Children’s services provided no assessment or service in 85 per cent of domestic violence cases brought to their attention by the police in two English areas in 2007. In 10 per cent they were already working with the family and in only 5 per cent of cases referred to them did they provide a new service.

The findings add to concerns that children’s services are being overwhelmed by the high volume of police notifications of incidents of domestic violence in families.

NSPCC Head of Policy and Public affairs Diana Sutton said: “An estimated 750,000 children are harmed by domestic violence every year in the UK. Many will carry the emotional scars long after any physical injuries have healed.

“Children who have seen or overhead domestic violence can face problems at school, mental health problems and long-term difficulties in relationships. These children are the forgotten victims of domestic violence.

“However, our report indicates that large numbers of children may be falling through the local agency safety net despite the many positive changes that have already been adopted by children’s services.

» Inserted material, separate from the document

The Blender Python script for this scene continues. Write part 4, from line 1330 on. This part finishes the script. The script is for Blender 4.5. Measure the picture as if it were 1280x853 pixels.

“More needs to be done by the government and agencies to ensure that services are available to support and safeguard children when families are referred to children’s services because of domestic violence“.

Many young people and survivors said they would have liked the police to talk to them when they attended a domestic violence incident and to have removed the perpetrators of the violence from the home immediately.

One young person said: “When they (the police) come straight away, they could like take him away straight away. They should take him away because a mum or a child wouldn’t call 999 just for no reason.”

UCLan professor Nicky Stanley lead report author said: “The children in the study made it clear they needed help. Front line police officers are families’ first port of call to stop the violence at home and they have a unique opportunity to offer children reassurance and information at a time when the home is an unsafe place. They need to be equipped with the appropriate information for children and trained alongside children’s social workers on domestic violence.”